Yunke, who has wrestled South Africans during their trips to Oregon, said he was impressed by the hosts.
“They have a really solid wrestling team and their culture is just, to have so many ethnicities dominant, just strange and cool.
“I think their program’s gotten better. When we wrestled their national team, we beat them in our dual but not by much.

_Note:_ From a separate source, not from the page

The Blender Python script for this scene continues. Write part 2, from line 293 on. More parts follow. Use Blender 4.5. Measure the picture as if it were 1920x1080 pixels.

That shows how they’ve improved.”
Their trip also included a two-day stop at Marloth Park wild animal sanctuary on the border of Kruger National Park, near the border with Mozambique.
“Kruger was like Yellowstone,” Tyler Schilling said.
More than one of the participants said one of their favorite memories was a rope swing that let the wrestlers drop “about 100 feet,” according to Fincher, over a picturesque gorge.
“It was just an awesome view,” Schilling said.
The wrestlers stayed with host families in Pretoria and visited poor townships in Capetown, including the Fisantekraal school, where the students are 4- to 7-year-old children, both black and colored.
Thorpe said that combination is not common, as black and mixed-race populations don’t “associate” too much in South Africa.
Schilling said they took snacks and candy for the children, “and they were just ecstatic. They didn’t care what color we were.”
Yunke said the townships left an impression on him.
“Seeing the immense poverty in the township, just all of the people that didn’t have much – didn’t have much food at all, dirty clothes and their houses were made out of tin and 2×4’s.”
Thorpe said he personally appreciated Schilling’s contributions to the trip.
“His leadership on the trip, not just for Sweet Home kids, but for the entire USA team, was irreplaceable,” Thorpe said. “He was that guy on our team. Made decisions, he helped us with everything we did. He stepped up in more ways than I could ever imagine he would.
“Our community would have been proud of these boys and how they behaved.”
Yunke said the trip was “a whole new experience.”
“We’ve wrestled against other countries here, but to go over there and experience their culture was way better. It was just awesome.”